JPMorgan Chase, the largest bank in the United States, has launched a tokenized money market fund (MMF) based on the Ethereum blockchain, marking the full-scale launch of its asset tokenization strategy. This marks the first time a core traditional financial product, a money market fund, has been moved on-chain, signaling that Wall Street's blockchain experiment has moved beyond the pilot phase and into the realm of real-world use.
According to the Wall Street Journal on the 15th (local time), JP Morgan Chase, through its asset management division, which manages approximately $4 trillion (approximately 5,863 trillion won), will launch a tokenized money market fund (MMF) based on the Ethereum blockchain. JP Morgan will inject $100 million (approximately 146.6 billion won) of its own funds as seed capital into the fund and open it to external investors starting on the 16th.
This product operates on a blockchain platform, utilizing a money market fund, a type of ultra-short-term financial product. The fund is called "My OnChain Net Yield Fund," abbreviated as MONY. JP Morgan's tokenization platform, Kinexys Digital Assets, will be utilized for operations, token issuance, and management.
Investors can subscribe to the fund through JP Morgan's existing money market investment platform, Morgan Money. Upon subscription, digital tokens representing fund shares are delivered to a crypto wallet. Subscriptions and redemptions are possible not only with cash but also with USDC, the dollar stablecoin issued by Circle. This structure connects traditional financial accounts, blockchain wallets, and stablecoins into a single investment stream.
MONY, like traditional money market funds, invests in relatively safe short-term debt securities like government bonds, and interest and dividends accrue daily. However, its key difference lies in the fact that operations, settlements, and equity management are conducted on the blockchain. This, it is explained, can simultaneously improve payment delays, brokerage costs, and operational transparency.
The Wall Street Journal reported that money market fund assets have been rapidly increasing over the past year, and the market capitalization of stablecoins has surpassed $300 billion (approximately 440 trillion won). Analysts say that following the passage of the Genius Act, a stablecoin regulatory bill through the U.S. Congress, major Wall Street financial firms are rushing to launch tokenized financial products, alleviating regulatory uncertainty.
JP Morgan's choice of Ethereum is also significant. Global asset management companies and banks are already tokenizing government bonds, funds, and deposits within the Ethereum ecosystem, making it the most stable infrastructure in terms of liquidity and standards.

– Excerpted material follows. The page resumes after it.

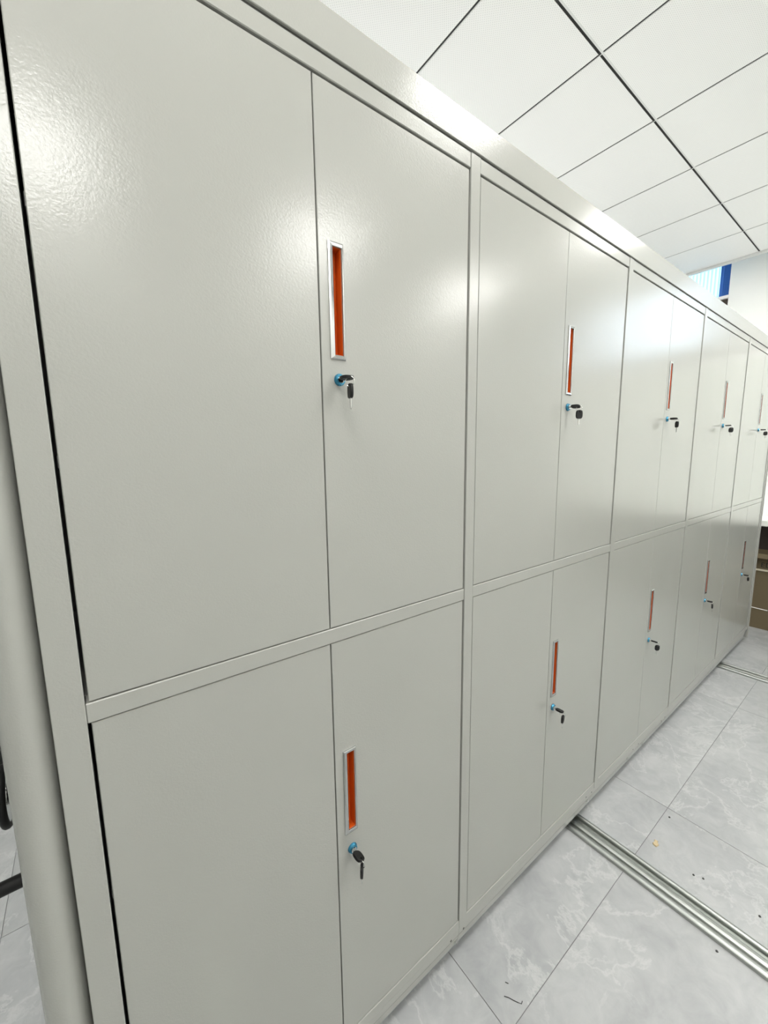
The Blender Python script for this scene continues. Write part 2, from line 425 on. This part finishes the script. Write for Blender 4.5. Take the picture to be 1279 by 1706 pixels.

Furthermore, by adopting USDC as a means of payment, it seamlessly connects on-chain finance with the existing dollar system.
This case demonstrates that asset tokenization is no longer an experimental technology but is becoming a core revenue product for major financial institutions. The tokenized money market fund (MMF) movement, which began on Wall Street, is likely to rapidly expand to include government bonds, corporate bonds, and alternative investment products. As the global financial infrastructure is being reorganized around blockchain, attention is focused on the roles that the Korean financial sector and digital asset industry will play.